Себе во благо обращу я злое

И, всем на диво, искуплю былое.

Уходит.

Вот какой стратег, оказывается, наш принц Уэльский. И на искреннюю любовь Фальстафа он отвечать не собирается, он использует своих приятелей, чтобы, с одной стороны, развеять скуку, с другой – подготовить почву для построения своего будущего имиджа.

Сцена 3

Лондон. Дворец

Входят король Генрих, Нортемберленд, Вустер, Хотспер, сэр Уолтер Блент и другие.

Генрих говорит, обращаясь вроде бы «в пространство», но речь его, судя по всему, предназначена в первую очередь для ушей графа Вустера, младшего брата Нортемберленда. Если не забыли, то именно его, Вустера, в первой сцене Уэстморленд непонятно из каких соображений назвал заклятым врагом короля.

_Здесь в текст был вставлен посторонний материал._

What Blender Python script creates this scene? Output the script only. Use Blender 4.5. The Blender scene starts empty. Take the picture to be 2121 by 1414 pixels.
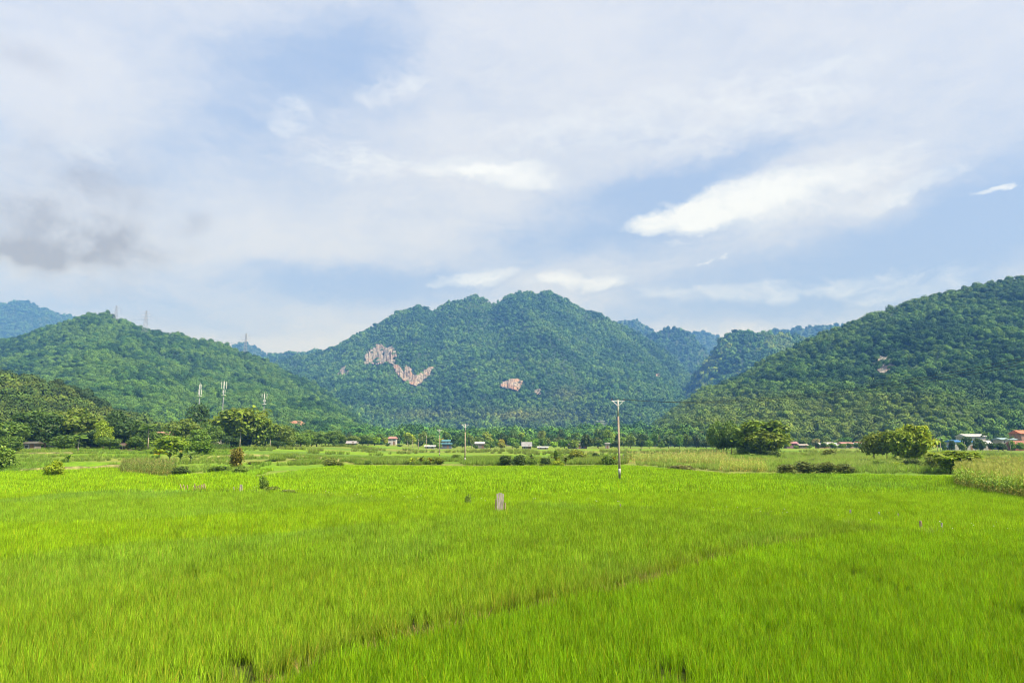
import bpy, math, random
import numpy as np
from mathutils import Vector, Matrix, Euler

S = bpy.context.scene
R = math.radians
# ------------------------------------------------------------------ camera
CAMZ = 5.0
TH = math.atan(205.0 / 1414.0)
cd = bpy.data.cameras.new('camera'); cam = bpy.data.objects.new('camera', cd)
S.collection.objects.link(cam); S.camera = cam
cam.location = (0, 0, CAMZ); cam.rotation_euler = (R(90) + TH, 0, 0)
cd.sensor_width = 36; cd.lens = 24.0; cd.clip_start = 0.1; cd.clip_end = 60000
S.view_settings.view_transform = 'Standard'; S.view_settings.look = 'None'
S.view_settings.gamma = 1; S.view_settings.use_curve_mapping = False
S.view_settings.exposure = 1.40
S.cycles.max_bounces = 5; S.cycles.diffuse_bounces = 3; S.cycles.glossy_bounces = 1
S.cycles.transmission_bounces = 3; S.cycles.volume_bounces = 0; S.cycles.transparent_max_bounces = 4
S.cycles.sample_clamp_indirect = 4.0; S.cycles.filter_width = 1.05
try:
    S.cycles.use_denoising = True; S.cycles.denoiser = 'OPENIMAGEDENOISE'; S.cycles.denoising_input_passes = 'RGB_ALBEDO_NORMAL'; S.cycles.denoising_prefilter = 'ACCURATE'
except Exception: pass

CT, ST = math.cos(TH), math.sin(TH)
def ray(px, py):
    xc = (px - 1060.5) / 1414.0; yc = (707.0 - py) / 1414.0
    return xc, CT - yc * ST, ST + yc * CT
def P(px, py, D):
    x, y, z = ray(px, py); k = D / y
    return Vector((x * k, D, CAMZ + z * k))
def G(px, py, z0=0.0):
    x, y, z = ray(px, py); k = (z0 - CAMZ) / z
    return (x * k, y * k)
def srgb(r, g, b):
    f = lambda c: (c / 255 / 12.92) if c <= 10 else ((c / 255 + 0.055) / 1.055) ** 2.4
    return (f(r), f(g), f(b), 1)

# ------------------------------------------------------------------ sun + sky
SUN_EL, SUN_AZ = R(50), R(120)      # azimuth clockwise from +Y (view direction)
sd = bpy.data.lights.new('sun', 'SUN'); sd.energy = 4.9; sd.angle = R(0.6); sd.color = (1.0, 0.955, 0.87)
so = bpy.data.objects.new('sun', sd); S.collection.objects.link(so)
sv = Vector((math.sin(SUN_AZ) * math.cos(SUN_EL), math.cos(SUN_AZ) * math.cos(SUN_EL), math.sin(SUN_EL)))
so.rotation_euler = sv.to_track_quat('Z', 'Y').to_euler(); so.location = (60, -40, 120)

W = bpy.data.worlds.new('World'); S.world = W; W.use_nodes = True
nt = W.node_tree; nt.nodes.clear()
def N(tree, typ, **kw):
    n = tree.nodes.new(typ)
    for k, v in kw.items(): setattr(n, k, v)
    return n
def math_(tree, op, a, b=None, c=None, clamp=False):
    n = tree.nodes.new('ShaderNodeMath'); n.operation = op; n.use_clamp = clamp
    for i, v in enumerate((a, b, c)):
        if v is None: continue
        if isinstance(v, (int, float)): n.inputs[i].default_value = v
        else: tree.links.new(v, n.inputs[i])
    return n.outputs[0]
def mixc(tree, fac, a, b):
    n = tree.nodes.new('ShaderNodeMix'); n.data_type = 'RGBA'
    for i, v in ((0, fac), (6, a), (7, b)):
        if isinstance(v, (int, float)): n.inputs[i].default_value = v
        elif isinstance(v, tuple): n.inputs[i].default_value = v
        else: tree.links.new(v, n.inputs[i])
    return n.outputs[2]
def maprange(tree, v, a, b, c=0.0, d=1.0, smooth=True):
    n = tree.nodes.new('ShaderNodeMapRange'); n.interpolation_type = 'SMOOTHSTEP' if smooth else 'LINEAR'
    tree.links.new(v, n.inputs[0])
    for i, q in enumerate((a, b, c, d)): n.inputs[i + 1].default_value = q
    return n.outputs[0]

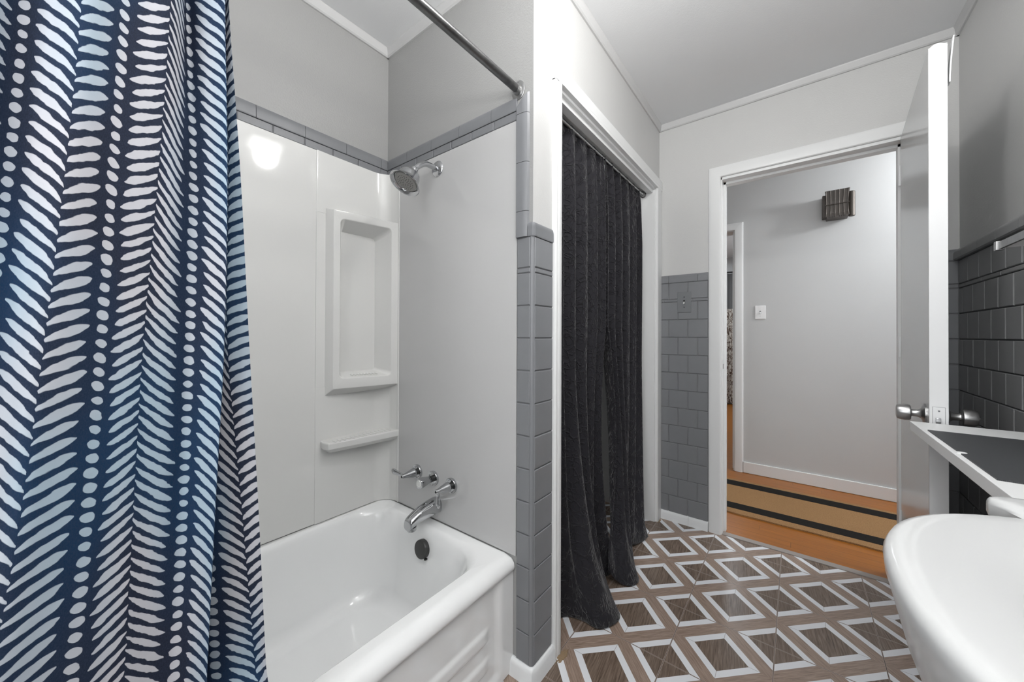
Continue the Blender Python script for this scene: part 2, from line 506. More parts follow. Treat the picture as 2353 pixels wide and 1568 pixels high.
# tiled end of the wall below the wainscot line
rows = [(1.3290, 1.4285, 0)]+[(max(ROWS_Z[i+1], .05), ROWS_Z[i], 0) for i in range(12) if ROWS_Z[i] > .07]
bm = tiles(B(), (0, YP, 0), (1, 0, 0), (0, -1, 0), -.7295, -.675, [(a, b, -.7295) for a, b, _ in rows])
tiles(bm, (0, YP, 0), (1, 0, 0), (0, -1, 0), -.7295, -.675, [(1.3117, 1.3290, -.7295)])
link('tile_column_front', bm, 'tile', wp, smooth=False)
bm = tiles(B(), (XC, 0, 0), (0, 1, 0), (1, 0, 0), YP+.004, 1.0860, [(a, b, YP+.004) for a, b, _ in rows], w=.2)
tiles(bm, (XC, 0, 0), (0, 1, 0), (1, 0, 0), YP+.004, 1.0860, [(1.3117, 1.3290, YP+.004)], w=.2)
link('tile_column_side', bm, 'tile', wp, smooth=False)
# rounded corner bead
bm = B()
pr = [(-.676, YP)]+[(-.676+.0112*math.sin(math.radians(a)), YP+.0075-.0112*math.cos(math.radians(a))) for a in range(0, 91, 15)]+[(XC, YP+.0075)]
rings(bm, [[Vector((x, y, z)) for x, y in pr] for z in (.045, 1.43)])
link('tile_corner_bead', bm, 'tile', wp)
boxo('tile_backing', (-.7295, YP-.0008, .04), (-.674, YP, 1.43), 'grout', wp)
boxo('tile_backing', (XC, YP+.002, .04), (XC+.0008, 1.0854, 1.43), 'grout', wp)
bm = B()
cp = cap_prof()
path = [((-.684, YP, 1.4285), (0, -1)), ((-.676, YP, 1.4285), (0, -1)), ((-.6705, YP+.0005, 1.4285), (.55, -.83)), ((XC, YP+.004, 1.4285), (1, -.1)), ((XC, YP+.008, 1.4285), (1, 0)), ((XC, 1.0856, 1.4285), (1, 0))]
rings(bm, [[Vector(p)+Vector((n[0], n[1], 0))*a+Vector((0, 0, b)) for a, b in cp] for p, n in path])
link('tile_cap', bm, 'tile', wp)
# white cove base around the wall end
bm = B()
bp = [(0, 0), (.022, 0), (.018, .014), (.016, .036), (.012, .046), (.006, .050), (0, .051)]
path = [((-.748, YP, 0), (0, -1)), ((-.676, YP, 0), (0, -1)), ((-.6702, YP+.001, 0), (.6, -.75)), ((XC, YP+.008, 0), (1, 0)), ((XC, 1.0860, 0), (1, 0))]
rings(bm, [[Vector(p)+Vector((n[0], n[1], 0))*a+Vector((0, 0, b)) for a, b in bp] for p, n in path])
struct(link('baseboard_plumbing', bm, 'base'))

# closet wall: header above the opening and the return to the door wall
Y0, Y1, ZH = 1.1323, 2.262, 1.998
bm = B(); box(bm, (XC-.11, 1.0854, ZH), (XC, YD, ZC)); box(bm, (XC-.11, 1.0854, 0), (XC, Y0, ZH)); box(bm, (XC-.11, Y1, 0), (XC, YD, ZH))
struct(link('wall_closet', bm, 'wall'))
def casing_prof(w, d=.018):
    return [(0, 0), (d*.8, 0), (d, w*.08), (d, w*.45), (d*.86, w*.78), (d*.55, w*.97), (0, w)]
bm = B()
# left leg (rounded outer bead), head, right leg
sweep(bm, [(0, 0), (.012, 0), (.0165, .006), (.0165, .012), (.0135, .016), (.017, .020), (.0182, .030), (.017, .040), (.013, .047), (0, .047)], (XC, 1.0854, 0), (XC, 1.0854, 1.9995), (1, 0, 0), (0, 1, 0))
sweep(bm, [(0, 0), (.0184, 0), (.019, .004), (.019, .012), (.0165, .016), (.019, .020), (.018, .055), (.012, .068), (0, .0705)], (XC, 1.0854, 1.996), (XC, YD-.001, 1.996), (1, 0, 0))
sweep(bm, [(0, 0), (.016, 0), (.019, .006), (.019, .04), (.016, .075), (0, .08)], (XC, 2.262, 0), (XC, 2.262, 1.996), (1, 0, 0), (0, 1, 0))
sweep(bm, [(0, 0), (.009, 0), (.009, .02), (0, .02)], (XC+.001, 2.327, 0), (XC+.001, 2.327, 1.996), (1, 0, 0), (0, 1, 0))
struct(link('trim_2', bm, 'trim'))
bm = B()
box(bm, (XC-.11, 1.128, 0), (XC+.001, 1.140, ZH), .001); box(bm, (XC-.11, 2.254, 0), (XC+.001, 2.263, ZH), .001); box(bm, (XC-.11, 1.128, ZH-.012), (XC+.001, 2.263, ZH+.001), .001)
box(bm, (XC-.045, 1.128, ZH-.03), (XC-.012, 2.263, ZH-.010), .002)
struct(link('trim_3', bm, 'trim'))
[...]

– Я всегда был спокойным, выдержанным и уравновешенным, но и моему терпению пришел конец. Вы просто воспользовались тем, что у меня мягкий характер. Так что предупреждаю: больше я такого не потерплю. Я – король и буду вести себя так, как подобает суровому и грозному правителю, даже если это противно моей природе. Мои нежность и мягкость привели к тому, что вы перестали меня уважать.

Вустер прекрасно понимает, что слова обращены к нему, и пытается защититься:

– Ваше величество, именно наша семья сделала так много для того, чтобы вы заняли трон. Мы не заслужили таких угроз.

Нортемберленд тоже хочет что-то сказать, но король прерывает его после первого же слова.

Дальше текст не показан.